One interesting fact, told on CNBC this morning, is that while most people are very pessimistic about the current economy most think things will get better in the next year or so.
They will. That’s because the present trends are pretty easy to reverse, and once reversed should stay that way. Simply placing a priority on the War Against Oil should enable U.S. demand to fall fairly dramatically. Insulation, grid improvements, and smaller cars driven somewhat less will force oil prices down in the fairly near term, if we are serious about it.
The same is true for the other big economic problem we have, the one no one really talks about. The telecom duopoly. Throughout this decade, just as the Bush Junta has given oil producers a stranglehold over our economy, so he has allowed telecom monopolists to be given the same stranglehold. This was done deliberately, to gain more control over the American people. With "one throat to choke" it’s easy to get your demands for data satisfied, assuming you pay the bills. So a policy of fewer Internet providers was in the authoritarians’ best interest.
It has been good for the telecoms’. As I’ve noted here many times, the price of "broadband" has remained stable for a decade, and its definition has not stretched one bit. This despite the improvements in equipment and technology of Moore’s Law — we now have efficient fiber switches, and fibers which can handle hundreds of streams of data at once.
The new way the monopolists seek to screw us is with bandwidth "caps," which have come into effect on all the major networks — Comcast, Cox, and AT&T, in amazingly short order. This is indeed designed, as Om Malik notes, to force you into keeping your cable TV. While the nominal cost of cable broadband is $50/month it’s only available with a viewing package in most areas, and that can come to $80/month or more, even if you’re not using pay per view or a service like HBO. The phone company does the same thing. Their broadband also costs $50/month, but they nick you for another $50 (or more) for the phone line, and then add a long distance plan.
The result is that Americans are now paying about $120-150/month for 1.5 Mbps downloads which can only get video clips, while Europeans and Asians pay a fraction of that for lines which can do far more. Innovation is being throttled. It’s hard to telecommute on such slow lines, especially if you’re in a business where the movement of large files is commonplace. So winning the war against the telecom duopoly is a component in winning the War Against Oil.
Now, here’s how we win it.
Google appeared to give up on the fight earlier this year, when it let
Verizon buy the TV spectrum auction’s nationwide block. But as Pete
Ianace noted recently at AlwaysOn, looks can be deceiving.
Consider. Verizon has been saddled with an enormous bill for spectrum,
thanks to Google’s FUD. It must charge a premium price for services on
that spectrum, given the price.
So what does Google do? For $500 million it bails out Sprint and
Clearwire, enabling the build-out of a huge WiMax network using
spectrum space very close to that of WiFi, around 2.5 GHz. Since costs
are lower prices can be lower. Since Google is getting the cable
operators as partners (they don’t own a piece of the wireless business)

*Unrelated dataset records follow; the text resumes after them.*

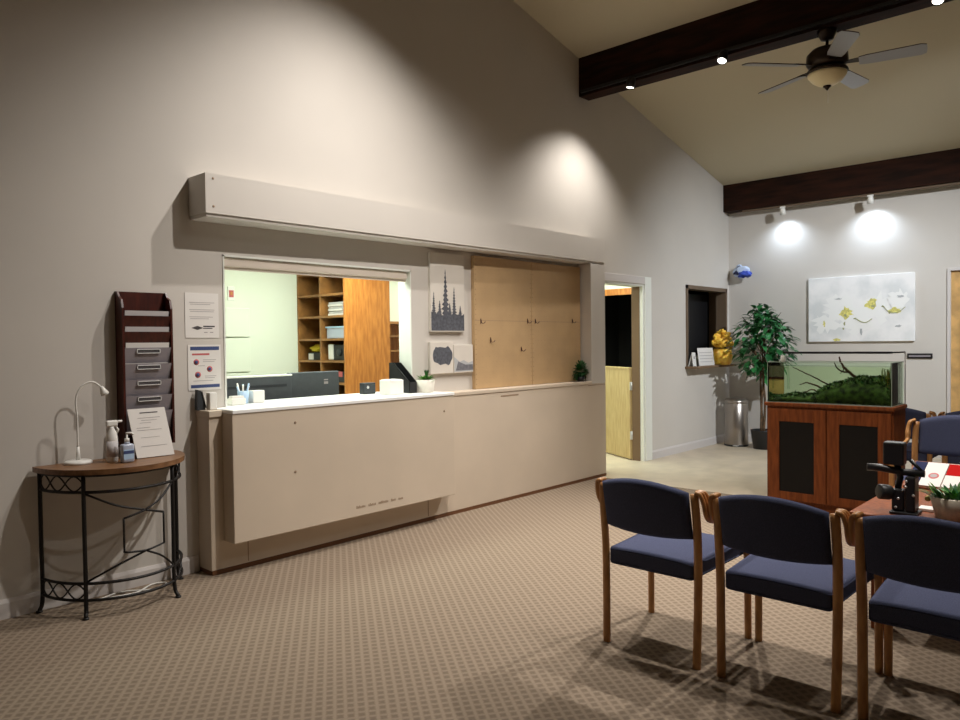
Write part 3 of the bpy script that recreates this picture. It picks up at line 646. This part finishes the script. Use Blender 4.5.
tips = []
for k in range(3):
    a = k * 2.1; b.tube(bez([(.02 * math.cos(a), .02 * math.sin(a), .22), (.03 * math.cos(a + 1), .03 * math.sin(a + 1), .6), (.02 * math.cos(a + 2), .02 * math.sin(a + 2), 1.0), (.10 * math.cos(a), .10 * math.sin(a), 1.3)], 6), [.018 - .0005 * i for i in range(19)], 'bark', 7)
for k in range(16):
    a = k * 2.4; h0 = .95 + .03 * k; e = Vector((.26 * math.cos(a), .26 * math.sin(a), h0 + .16 + .25 * (k / 16)))
    b.tube([(0, 0, h0), e * .5 + Vector((0, 0, h0 * .5 + .04)), e], [.008, .006, .003], 'bark', 5); tips.append(e)
b.build('trunk', fi)
b = MB(); cnt = 0
while cnt < 520:
    v = Vector((random.uniform(-1, 1), random.uniform(-1, 1), random.uniform(-1, 1)))
    if v.length > 1 or v.length < .25: continue
    taper = 1 - .62 * max(0, v.z) - .2 * max(0, -v.z)
    p = Vector((v.x * .36 * taper, v.y * .40 * taper, 1.43 + v.z * .50))
    if noise.noise(p * 5) < -.18: continue
    d = Vector((v.x, v.y, random.uniform(-.5, .5))) + Vector((random.uniform(-.5, .5), random.uniform(-.5, .5), 0))
    b.leaf(p, d, random.uniform(.10, .15), random.uniform(.055, .08), 'ficus_leaf', droop=random.uniform(.1, .5)); cnt += 1
b.build('foliage', fi)

# ------------------------------------------------------------------ aquarium and cabinet
AX, AY0, AY1, AD, AZ = 6.40, 1.525, 2.515, .38, .905
ac = thing('aquarium_cabinet', (AX, AY0, 0), 'reddish brown wooden cabinet with two dark doors under the aquarium', 'cabinet')
AW = AY1 - AY0
MB().box((.02, .0, .06), (AD, AW, AZ - .03), 'cherry', .003).box((.03, .01, 0), (AD - .01, AW - .01, .06), 'cherry').build('body', ac)
MB().box((-.012, -.012, AZ - .03), (AD + .012, AW + .012, AZ), 'cherry', .006).build('cabinet_top', ac)
for y0, y1 in ((.015, AW / 2 - .004), (AW / 2 + .004, AW - .015)):
    dr = MB()
    z0, z1 = .075, .855; fw = .095
    dr.box((0, y0, z0), (.02, y0 + fw, z1), 'cherry', .003).box((0, y1 - fw, z0), (.02, y1, z1), 'cherry', .003).box((0, y0 + fw, z0), (.02, y1 - fw, z0 + .07), 'cherry', .003).box((0, y0 + fw, z1 - .11), (.02, y1 - fw, z1), 'cherry', .003)
    d = dr.build('door', ac)
    MB().box((.009, y0 + fw, z0 + .07), (.018, y1 - fw, z1 - .11), 'dark_panel').build('panel', d, label='dark inset panel')
aq = thing('aquarium', (AX, AY0, AZ + .001), 'glass aquarium tank full of moss and driftwood on the brown cabinet', 'aquarium')
g = .008; TH = .345; y0, y1 = .012, AW - .012; x0, x1 = .006, AD - .006
MB().box((x0, y0, 0), (x1, y1, g), 'glass').build('base_pane', aq)
MB().box((x0, y0, g), (x0 + g, y1, TH), 'glass').build('front_pane', aq)
MB().box((x1 - g, y0, g), (x1, y1, TH), 'glass').build('back_pane', aq)
MB().box((x0 + g, y0, g), (x1 - g, y0 + g, TH), 'glass').build('side_pane', aq)
MB().box((x0 + g, y1 - g, g), (x1 - g, y1, TH), 'glass').build('side_pane', aq)
e = MB(); q = .002
for z in (0.002, TH):
    for ya in (y0, y1): e.box((x0, ya - q, z - .002), (x1, ya + q, z + .002), 'glass_edge')
    for xa in (x0, x1): e.box((xa - q, y0, z - .002), (xa + q, y1, z + .002), 'glass_edge')
for ya in (y0, y1): e.box((x0 - .002, ya - q, 0), (x0 + .002, ya + q, TH), 'glass_edge')
e.build('rim', aq, label='pale polished glass edges')
MB().box((x0 + g + .001, y0 + g + .001, g + .001), (x1 - g - .001, y1 - g - .001, TH - .035), 'water').build('water', aq)
# substrate + moss
def wpt(x, y, z): return Vector((AX + x, AY0 + y, AZ + .001 + z))
b = MB(); t = bmesh.new(); nx, ny = 14, 46
xa, xb_, ya, yb = x0 + g + .004, x1 - g - .004, y0 + g + .004, y1 - g - .004
def mh(x, y):
    yy = (y - ya) / (yb - ya)                         # 0 right (near corner) .. 1 left
    h = .04 + .185 * math.exp(-((yy - .27) / .19) ** 2) + .08 * math.exp(-((yy - .52) / .12) ** 2) + .10 * math.exp(-((yy - .08) / .09) ** 2) + .03 * math.exp(-((yy - .8) / .1) ** 2)
    return (h * (.55 + .45 * math.sin(PI * (x - xa) / (xb_ - xa)) ** .3) + .018 * noise.noise(Vector((x, y, 0)) * 30)) + .006 * noise.noise(Vector((x, y, 3)) * 90)
gr = [[t.verts.new(wpt(xa + (xb_ - xa) * i / nx, ya + (yb - ya) * j / ny, mh(xa + (xb_ - xa) * i / nx, ya + (yb - ya) * j / ny))) for j in range(ny + 1)] for i in range(nx + 1)]
bt = [[t.verts.new((v.co.x, v.co.y, AZ + .001 + g + .001)) for v in row] for row in gr]
for i in range(nx):
    for j in range(ny):
        t.faces.new((gr[i][j], gr[i + 1][j], gr[i + 1][j + 1], gr[i][j + 1])); t.faces.new((bt[i][j + 1], bt[i + 1][j + 1], bt[i + 1][j], bt[i][j]))
for i in range(nx):
    t.faces.new((gr[i][0], bt[i][0], bt[i + 1][0], gr[i + 1][0])); t.faces.new((gr[i + 1][ny], bt[i + 1][ny], bt[i][ny], gr[i][ny]))
for j in range(ny):
    t.faces.new((gr[0][j + 1], bt[0][j + 1], bt[0][j], gr[0][j])); t.faces.new((gr[nx][j], bt[nx][j], bt[nx][j + 1], gr[nx][j + 1]))
bmesh.ops.recalc_face_normals(t, faces=t.faces)
b._merge(t, 'moss', True); random.seed(9)
for k in range(1500):
    x = xa + .015 + (xb_ - xa - .03) * random.random() ** 1.5; y = random.uniform(ya + .02, yb - .02)
    b.leaf(wpt(x, y, mh(x, y) - .003), (random.uniform(-1, 1), random.uniform(-1, 1), 1.2), random.uniform(.018, .036), .011, ('moss', 'dark_leaf', 'moss')[k % 3])
b.build('aquatic_moss', loc=(AX + .2, AY0 + .5, AZ + .02), label='dark green moss mound covering the bottom of the aquarium', cat='aquatic moss', kind='stuff')
b = MB()
for pts, r_ in (([(.19, .20, .13), (.16, .34, .24), (.15, .40, .30), (.15, .43, .35), (.15, .435, .39)], .013), ([(.16, .36, .26), (.15, .42, .27), (.13, .46, .31), (.13, .47, .345)], .008), ([(.14, .41, .31), (.13, .40, .29), (.12, .42, .25)], .006),
               ([(.18, .48, .12), (.17, .62, .2), (.16, .74, .26), (.15, .82, .30)], .007), ([(.15, .5, .09), (.12, .6, .14), (.1, .68, .17), (.1, .74, .15)], .009), ([(.12, .55, .07), (.1, .64, .11), (.09, .70, .08)], .008), ([(.2, .15, .12), (.15, .3, .17), (.1, .5, .14)], .022)):
    c = bez([wpt(*p) for p in pts], 5); n = len(c)
    b.tube([p + Vector((noise.noise(p * 40), noise.noise(p * 40 + Vector((5, 0, 0))), noise.noise(p * 40 + Vector((0, 9, 0))))) * .006 for p in c], [r_ * (1.1 - .75 * i / n) for i in range(n)], 'driftwood', 7)
b.build('driftwood', loc=(AX + .17, AY0 + .35, AZ + .15), label='branching brown driftwood rising out of the aquarium', cat='driftwood')
b = MB(); random.seed(2)
for k in range(34):
    y = random.uniform(.035, .11); x = random.uniform(.05, .33); h = random.uniform(.20, .285)
    p = wpt(x, y, .02); b.tube([p, p + Vector((0, .004, h))], .002, 'stem_plant', 4)
    for j in range(14): a = j * 2.4; b.leaf(p + Vector((0, 0, .05 + (h - .04) * j / 14)), (math.cos(a), math.sin(a), .5), .022, .010, 'stem_plant' if y > .06 else 'orange_reflection')  # orange leaves put the side glass reflection into colour
b.build('stem_plants', loc=(AX + .18, AY0 + .09, AZ + .02), label='bushy olive water plants with the side glass reflection painted as orange leaves', cat='water plants', kind='stuff')
b = MB().tube(bez([wpt(.3, .965, .20), wpt(.3, .95, .36), wpt(.29, .93, .385), wpt(.28, .91, .36), wpt(.28, .9, .1)], 6), .009, 'glass', 8).lathe([(.018, 0), (.02, .01), (.02, .05), (.012, .06)], wpt(.3, .955, .335), 'white_plastic', 14)
b.build('filter_pipe', loc=wpt(.29, .93, .2), label='clear filter pipe with white cap at the left end of the aquarium', cat='pipe')
al = thing('aquarium_light', (AX + AD - .03, AY0 - .006, AZ + .001), 'thin dark light bar held above the aquarium by a side pole', 'light bar')
MB().box((-.22, .055, .414), (-.15, .90, .432), 'black_plastic', .003).build('light_bar', al)
MB().tube([(.0, .003, .0), (.0, .003, .425)], .004, 'steel', 8).tube([(0, .005, .425), (-.185, .01, .425), (-.185, .06, .425)], .006, 'black_plastic', 8).lathe([(.006, 0), (.006, .012)], (0, .003, 0), 'steel', 12).build('pole', al)
pq = thing('wall_plaque', (XB - .001, 2.15, 1.19), 'narrow dark nameplate on the far wall right of the aquarium', 'plaque')
MB().box((-.016, -.135, 0), (0, .135, .062), 'black_plastic', .003).build('plate', pq)
MB().box((-.019, -.115, .022), (-.016, .115, .040), 'pocket_grey').build('insert', pq)

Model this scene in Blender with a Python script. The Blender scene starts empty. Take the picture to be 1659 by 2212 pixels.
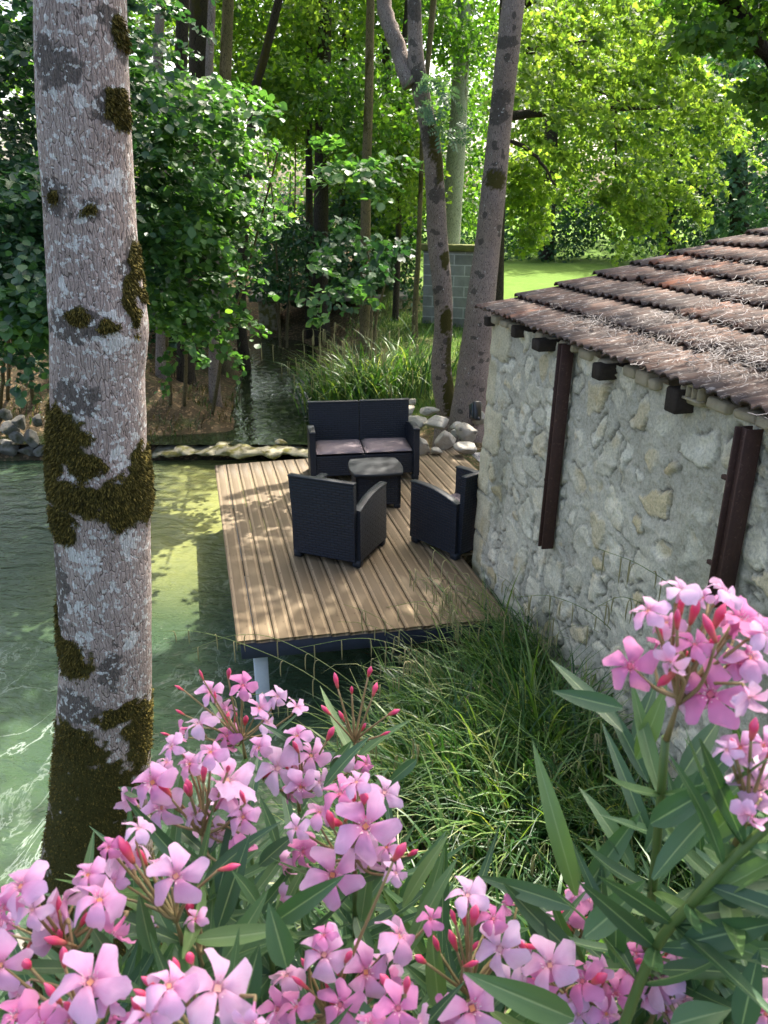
import bpy, math, random
import numpy as np
from mathutils import Vector, Matrix

rng = np.random.default_rng(7)
random.seed(7)
R = math.radians
SC = bpy.context.scene
COL = SC.collection

# ------------------------------------------------------------------ camera
F_PX, CX, CY = 1684.0, 829.5, 1106.0
PITCH = R(21.9)
CAM = np.array([0.0, 0.0, 3.15])
cd = bpy.data.cameras.new('camera')
cam = bpy.data.objects.new('camera', cd)
COL.objects.link(cam)
cam.location = CAM
cam.rotation_euler = (R(90) - PITCH, 0, 0)
cd.sensor_fit = 'VERTICAL'
cd.sensor_height = 36.0
cd.lens = 36.0 * F_PX / 2212.0
cd.clip_start = 0.02
cd.clip_end = 600
cd.dof.use_dof = True
cd.dof.focus_distance = 2.3
cd.dof.aperture_fstop = 15.0
SC.camera = cam

# ------------------------------------------------------------------ light
SUN_EL, SUN_AZ = R(57), R(24)          # azimuth measured from +Y towards +X
SUNDIR = np.array([math.sin(SUN_AZ) * math.cos(SUN_EL), math.cos(SUN_AZ) * math.cos(SUN_EL), math.sin(SUN_EL)])
W = bpy.data.worlds.new('World')
SC.world = W
W.use_nodes = True
wn = W.node_tree
bg = wn.nodes['Background']
sky = wn.nodes.new('ShaderNodeTexSky')
sky.sky_type = 'NISHITA'
sky.sun_disc = False
sky.sun_elevation = SUN_EL
sky.sun_rotation = SUN_AZ
sky.air_density = .75
sky.dust_density = 6.0
sky.ozone_density = 0.0
wn.links.new(sky.outputs[0], bg.inputs[0])
bg.inputs[1].default_value = 0.15
sl = bpy.data.lights.new('sun', 'SUN')
sl.energy = 3.2
sl.angle = R(0.5)
sl.color = (1.0, 0.94, 0.84)
so = bpy.data.objects.new('sun', sl)
COL.objects.link(so)
so.rotation_euler = Vector(SUNDIR).to_track_quat('Z', 'Y').to_euler()
SC.view_settings.view_transform = 'Standard'
SC.view_settings.look = 'None'
SC.view_settings.exposure = 2.1
SC.view_settings.gamma = 1.0
SC.cycles.max_bounces = 7
SC.cycles.diffuse_bounces = 4
SC.cycles.glossy_bounces = 3
SC.cycles.transmission_bounces = 4
SC.cycles.transparent_max_bounces = 4
SC.cycles.sample_clamp_indirect = 6.0
SC.cycles.caustics_reflective = False
SC.cycles.caustics_refractive = False


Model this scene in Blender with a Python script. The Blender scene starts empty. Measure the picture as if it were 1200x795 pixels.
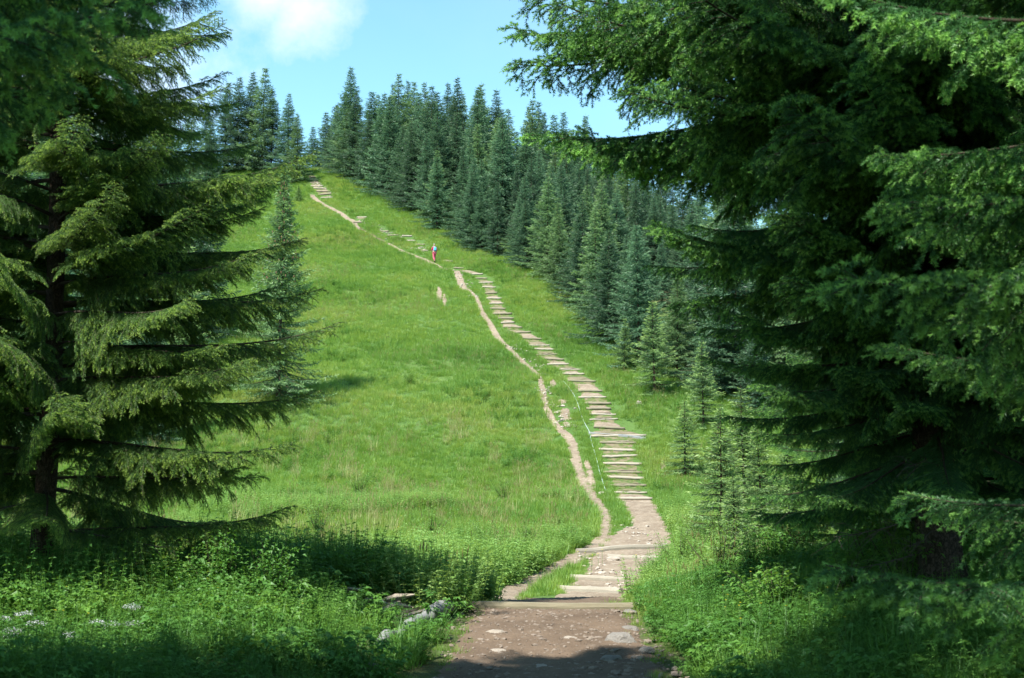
import bpy, bmesh, math, random
import numpy as np
from mathutils import Vector, Matrix, Euler
S = bpy.context.scene
COL = S.collection
R = math.radians
rng = np.random.default_rng(7)
random.seed(7)

# ------------------------------------------------------------------ camera
EYE = 1.6
PITCH = math.atan(159.5 / 1400)
cam = bpy.data.cameras.new('camera'); cam_o = bpy.data.objects.new('camera', cam); COL.objects.link(cam_o)
cam.lens = 42; cam.sensor_width = 36; cam.clip_end = 8000; cam.clip_start = 0.1
cam_o.location = (0, 0, EYE); cam_o.rotation_euler = (R(90) + PITCH, 0, 0)
cam.dof.use_dof = True; cam.dof.focus_distance = 45; cam.dof.aperture_fstop = 5.6
S.camera = cam_o

# ------------------------------------------------------------------ sun, sky, exposure
SUN_EL = R(57)
SUN_AZ = R(-141)                     # clockwise from +Y (ahead) towards +X (right)
sun_dir = Vector((math.sin(SUN_AZ) * math.cos(SUN_EL), math.cos(SUN_AZ) * math.cos(SUN_EL), math.sin(SUN_EL)))
sl = bpy.data.lights.new('sun', 'SUN'); sl.energy = 4.0; sl.angle = R(0.5); sl.color = (1.0, 0.95, 0.86)
so = bpy.data.objects.new('sun', sl); COL.objects.link(so)
so.rotation_euler = sun_dir.to_track_quat('Z', 'Y').to_euler(); so.location = (0, 0, 60)
W = bpy.data.worlds.new('World'); S.world = W; W.use_nodes = True
wn = W.node_tree; wn.nodes.clear()
def wnode(t, **k):
    n = wn.nodes.new(t)
    for a, v in k.items(): setattr(n, a, v)
    return n
sky = wnode('ShaderNodeTexSky', sky_type='NISHITA', sun_disc=False, sun_elevation=SUN_EL, sun_rotation=SUN_AZ)
sky.altitude = 1000; sky.air_density = 1.0; sky.dust_density = 0.6; sky.ozone_density = 1.6
tc = wnode('ShaderNodeTexCoord')
def wmath(op, a, b=None, clamp=False):
    n = wnode('ShaderNodeMath', operation=op); n.use_clamp = clamp
    for i, v in enumerate((a, b)):
        if v is None: continue
        if isinstance(v, (int, float)): n.inputs[i].default_value = v
        else: wn.links.new(v, n.inputs[i])
    return n.outputs[0]
def view_dir(px, py):
    d = Vector(((px - 600) / 1400, 1, -(py - 397.5) / 1400)); c, s = math.cos(PITCH), math.sin(PITCH)
    return Vector((d.x, c * d.y - s * d.z, s * d.y + c * d.z)).normalized()
# cumulus patches at bearings all round the sky: (direction, angular radius)
clouds = [(view_dir(358, 10), .055), (view_dir(310, -8), .045), (view_dir(705, 52), .022), (view_dir(100, 90), .16),
          (Vector((.8, .3, .35)), .2), (Vector((-.9, .1, .4)), .25), (Vector((.2, -.9, .35)), .25), (Vector((-.6, -.7, .3)), .2),
          (Vector((.7, -.6, .5)), .22), (Vector((.5, .7, .75)), .16), (Vector((-.4, .5, .9)), .2)]
acc = None
for d, r in clouds:
    v = wnode('ShaderNodeVectorMath', operation='DISTANCE'); wn.links.new(tc.outputs['Generated'], v.inputs[0]); v.inputs[1].default_value = d.normalized()
    f = wmath('SUBTRACT', 1.0, wmath('DIVIDE', v.outputs['Value'], r))
    acc = f if acc is None else wmath('MAXIMUM', acc, f)
ns = wnode('ShaderNodeTexNoise'); ns.inputs['Scale'].default_value = 9; ns.inputs['Detail'].default_value = 9; ns.inputs['Roughness'].default_value = .62
wn.links.new(tc.outputs['Generated'], ns.inputs['Vector'])
wisp = wnode('ShaderNodeTexNoise'); wisp.inputs['Scale'].default_value = 3.2; wisp.inputs['Detail'].default_value = 6
wn.links.new(tc.outputs['Generated'], wisp.inputs['Vector'])
cm = wmath('ADD', acc, wmath('MULTIPLY', wmath('SUBTRACT', ns.outputs['Fac'], .56), 2.4))
cm = wmath('MULTIPLY', cm, 1.1, True)
wm = wmath('MULTIPLY', wmath('SUBTRACT', wisp.outputs['Fac'], .50), .55, True)
cm = wmath('MAXIMUM', cm, wm)
mx = wnode('ShaderNodeMix', data_type='RGBA'); wn.links.new(cm, mx.inputs[0])
tint = wnode('ShaderNodeMix', data_type='RGBA', blend_type='MULTIPLY'); tint.inputs[0].default_value = 1
wn.links.new(sky.outputs[0], tint.inputs[6]); tint.inputs[7].default_value = (.92, 1.20, 1.06, 1)
wn.links.new(tint.outputs[2], mx.inputs[6]); mx.inputs[7].default_value = (3.5, 3.9, 4.5, 1)
bg = wnode('ShaderNodeBackground'); bg.inputs['Strength'].default_value = .115
wo = wnode('ShaderNodeOutputWorld'); wn.links.new(mx.outputs[2], bg.inputs['Color']); wn.links.new(bg.outputs[0], wo.inputs[0])
S.view_settings.view_transform = 'Standard'; S.view_settings.look = 'None'; S.view_settings.gamma = 1
S.view_settings.use_curve_mapping = False; S.view_settings.exposure = 1.5
S.render.engine = 'CYCLES'
S.cycles.max_bounces = 8; S.cycles.diffuse_bounces = 5; S.cycles.transmission_bounces = 6; S.cycles.glossy_bounces = 2
S.cycles.use_denoising = True; S.cycles.denoiser = 'OPENIMAGEDENOISE'

# ------------------------------------------------------------------ helpers
def tag(o, label=None, cat=None, group=None, kind=None):
    if label: o['label'] = label
    if cat: o['category'] = cat
    if group: o['group'] = group
    if kind: o['kind'] = kind
    return o
def empty(name, loc, rz=0, sc=1):
    o = bpy.data.objects.new(name, None); COL.objects.link(o); o.location = loc; o.rotation_euler = (0, 0, rz); o.scale = (sc,) * 3
    o.empty_display_size = .2
    return o
def link(name, me, parent=None, loc=(0, 0, 0), rot=(0, 0, 0), sc=(1, 1, 1)):
    o = bpy.data.objects.new(name, me); COL.objects.link(o); o.parent = parent
    o.location = loc; o.rotation_euler = rot; o.scale = sc
    return o
def fastmesh(name, V, F, mats, mi=None, tip=None, smooth=False):
    """V (n,3), F (m,3|4) arrays"""
    V = np.ascontiguousarray(V, np.float32); F = np.ascontiguousarray(F, np.int32); k = F.shape[1]
    me = bpy.data.meshes.new(name)
    me.vertices.add(len(V)); me.vertices.foreach_set('co', V.ravel())
    me.loops.add(F.size); me.loops.foreach_set('vertex_index', F.ravel())
    me.polygons.add(len(F)); me.polygons.foreach_set('loop_start', np.arange(0, F.size, k, dtype=np.int32))
    me.polygons.foreach_set('loop_total', np.full(len(F), k, np.int32))
    for m in mats: me.materials.append(m)
    if mi is not None: me.polygons.foreach_set('material_index', np.ascontiguousarray(mi, np.int32))
    me.polygons.foreach_set('use_smooth', np.full(len(F), smooth))
    me.update(calc_edges=True)
    if tip is not None:
        a = me.attributes.new('tip', 'FLOAT', 'POINT'); a.data.foreach_set('value', np.ascontiguousarray(tip, np.float32))
    return me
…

it can gain a national footprint, deep into many neighborhoods, in
relatively short order. (The cable operators have the right to use
telephone poles for their cable, so adding WiMax to those systems is
neither difficult nor expensive.)
The result is competition, plus new applications built by Google, and
perhaps some Google branding. And given the precarious financial
position of Verizon, especially after it buys the spectrum, it will
take just a little push to knock the duopolists out. When those
companies go to the government for help it will likely be in the hands
of a new Administration that is not nearly so friendly to their
interests as the current one.
Concessions will then be called for. Allow wholesaling of your wired
capacity by third parties. Open up your wireless frequencies to open
competition. Suddenly prices fall, terms change, and innovation
returns.
It would have been foolish for Google to start down this path earlier
in the Bush years. The telecoms would have been able to stop it in
Washington. Google doesn’t pay enough to Washington to be heard by the
Bush people, and it’s unwilling to be evil in the sense the Bush people
define as patriotic.
So change is coming. Not now, but soon.